The Amazing Bulk could be a minor footnote in film history. It’s certainly a curiosity. I’m sure hundreds of films exist like this. It’s an interesting concept for filmmakers, but the look of something as ridiculous as these virtual sets with live-action characters must be combined with the right style and the proper and consistent tone. It’s a good experiment if you have a small crew and enough room to shoot green screen. The modern affordability of filmmaking makes me wonder what else might be out there nowadays for filmmakers to utilize.
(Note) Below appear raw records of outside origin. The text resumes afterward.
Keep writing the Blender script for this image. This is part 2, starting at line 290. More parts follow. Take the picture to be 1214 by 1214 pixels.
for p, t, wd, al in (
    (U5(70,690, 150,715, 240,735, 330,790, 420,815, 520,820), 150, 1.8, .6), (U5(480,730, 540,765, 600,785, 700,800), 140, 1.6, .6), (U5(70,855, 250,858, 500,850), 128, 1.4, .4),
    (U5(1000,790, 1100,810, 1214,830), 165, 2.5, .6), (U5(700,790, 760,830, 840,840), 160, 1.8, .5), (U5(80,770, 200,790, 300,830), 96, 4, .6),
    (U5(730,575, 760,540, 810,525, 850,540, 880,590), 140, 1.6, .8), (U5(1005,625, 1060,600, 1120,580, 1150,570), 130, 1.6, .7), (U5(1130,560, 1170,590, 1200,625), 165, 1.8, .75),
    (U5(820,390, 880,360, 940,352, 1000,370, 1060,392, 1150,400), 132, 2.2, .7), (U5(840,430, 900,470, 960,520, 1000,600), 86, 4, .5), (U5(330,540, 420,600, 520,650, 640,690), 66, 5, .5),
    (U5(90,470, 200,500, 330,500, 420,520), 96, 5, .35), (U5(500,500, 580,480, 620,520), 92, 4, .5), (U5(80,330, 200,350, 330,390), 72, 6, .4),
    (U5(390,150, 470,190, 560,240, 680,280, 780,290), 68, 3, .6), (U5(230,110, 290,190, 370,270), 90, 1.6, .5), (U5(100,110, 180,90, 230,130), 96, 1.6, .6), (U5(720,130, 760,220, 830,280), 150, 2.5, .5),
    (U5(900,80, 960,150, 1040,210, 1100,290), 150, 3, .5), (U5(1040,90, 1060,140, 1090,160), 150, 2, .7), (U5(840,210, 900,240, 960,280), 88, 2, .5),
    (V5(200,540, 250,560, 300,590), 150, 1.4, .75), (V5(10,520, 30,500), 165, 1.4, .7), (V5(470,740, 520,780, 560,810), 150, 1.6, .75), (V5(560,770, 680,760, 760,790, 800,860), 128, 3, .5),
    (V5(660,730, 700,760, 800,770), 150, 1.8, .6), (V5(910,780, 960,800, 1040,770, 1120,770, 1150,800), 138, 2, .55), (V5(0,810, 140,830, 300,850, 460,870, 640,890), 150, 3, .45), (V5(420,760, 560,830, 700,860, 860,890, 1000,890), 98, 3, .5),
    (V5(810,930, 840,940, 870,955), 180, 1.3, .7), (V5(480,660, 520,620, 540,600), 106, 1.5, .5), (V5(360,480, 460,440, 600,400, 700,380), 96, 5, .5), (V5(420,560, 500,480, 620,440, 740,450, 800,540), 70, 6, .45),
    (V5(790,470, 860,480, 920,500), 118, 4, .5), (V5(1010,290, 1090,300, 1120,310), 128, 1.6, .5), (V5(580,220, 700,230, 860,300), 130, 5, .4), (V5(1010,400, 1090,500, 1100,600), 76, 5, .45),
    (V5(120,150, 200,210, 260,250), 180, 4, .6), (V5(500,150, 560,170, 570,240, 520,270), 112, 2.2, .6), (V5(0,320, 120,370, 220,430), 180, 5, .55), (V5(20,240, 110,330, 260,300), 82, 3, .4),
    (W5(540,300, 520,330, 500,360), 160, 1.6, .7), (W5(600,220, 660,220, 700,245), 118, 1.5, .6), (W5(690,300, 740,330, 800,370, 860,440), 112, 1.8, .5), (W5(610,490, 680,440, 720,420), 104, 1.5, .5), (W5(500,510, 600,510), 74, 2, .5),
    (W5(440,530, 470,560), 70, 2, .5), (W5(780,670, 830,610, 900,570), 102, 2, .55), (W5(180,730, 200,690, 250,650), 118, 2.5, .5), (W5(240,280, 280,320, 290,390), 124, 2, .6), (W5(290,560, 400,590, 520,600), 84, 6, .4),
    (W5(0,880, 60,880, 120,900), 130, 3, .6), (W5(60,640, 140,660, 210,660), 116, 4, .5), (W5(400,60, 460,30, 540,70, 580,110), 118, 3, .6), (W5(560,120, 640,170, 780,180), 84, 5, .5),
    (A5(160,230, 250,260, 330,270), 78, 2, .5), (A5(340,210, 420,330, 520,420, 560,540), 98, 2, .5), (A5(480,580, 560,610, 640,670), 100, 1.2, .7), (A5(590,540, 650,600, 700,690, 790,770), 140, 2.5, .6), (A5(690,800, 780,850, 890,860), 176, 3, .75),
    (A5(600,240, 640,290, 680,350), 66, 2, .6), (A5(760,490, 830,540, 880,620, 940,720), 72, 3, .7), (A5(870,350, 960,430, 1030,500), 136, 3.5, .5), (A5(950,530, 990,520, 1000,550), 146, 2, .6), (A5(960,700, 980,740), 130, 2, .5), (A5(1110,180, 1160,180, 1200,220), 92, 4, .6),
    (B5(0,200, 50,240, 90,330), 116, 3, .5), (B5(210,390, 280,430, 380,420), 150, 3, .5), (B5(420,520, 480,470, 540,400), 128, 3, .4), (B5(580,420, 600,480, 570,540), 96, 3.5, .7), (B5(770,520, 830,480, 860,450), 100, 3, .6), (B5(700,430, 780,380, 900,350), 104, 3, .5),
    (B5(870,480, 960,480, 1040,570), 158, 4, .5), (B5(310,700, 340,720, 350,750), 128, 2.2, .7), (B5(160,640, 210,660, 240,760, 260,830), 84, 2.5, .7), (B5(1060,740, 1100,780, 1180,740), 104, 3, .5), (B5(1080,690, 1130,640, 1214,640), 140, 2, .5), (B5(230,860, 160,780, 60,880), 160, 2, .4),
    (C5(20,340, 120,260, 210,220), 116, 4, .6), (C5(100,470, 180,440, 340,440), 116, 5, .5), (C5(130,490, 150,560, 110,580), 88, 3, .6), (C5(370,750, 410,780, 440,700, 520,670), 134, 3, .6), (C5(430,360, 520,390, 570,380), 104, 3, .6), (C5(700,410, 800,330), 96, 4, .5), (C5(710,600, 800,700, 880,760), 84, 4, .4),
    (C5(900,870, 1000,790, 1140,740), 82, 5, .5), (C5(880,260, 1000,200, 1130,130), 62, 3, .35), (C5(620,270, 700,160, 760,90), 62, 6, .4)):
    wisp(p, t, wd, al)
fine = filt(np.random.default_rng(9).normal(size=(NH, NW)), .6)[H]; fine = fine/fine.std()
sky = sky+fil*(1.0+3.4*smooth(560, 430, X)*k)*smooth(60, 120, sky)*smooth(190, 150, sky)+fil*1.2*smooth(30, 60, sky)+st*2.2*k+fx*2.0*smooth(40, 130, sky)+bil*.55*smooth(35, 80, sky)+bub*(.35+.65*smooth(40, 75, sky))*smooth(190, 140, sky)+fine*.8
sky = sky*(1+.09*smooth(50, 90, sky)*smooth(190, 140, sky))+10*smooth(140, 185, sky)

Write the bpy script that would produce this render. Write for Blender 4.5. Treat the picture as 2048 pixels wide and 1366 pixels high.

Schoenbrun isn’t new to the industry. He was assistant editor or first assistant editor on Mystic Pizza (1988), Bull Durham (1988), UHF (1989), Kalifornia (1993), and then moved on to directing with Dr. Chopper (2005), Slaughterhouse Phi (2006), Queen Cobra (2007) and Aliens vs Avatars (2011). Bulk is certainly not genius, nor does it claim to be so. It won’t be a successful experiment or curiosity or footnote until we see what else Lewis Schoenbrun can do. The gauntlet has been thrown, sir.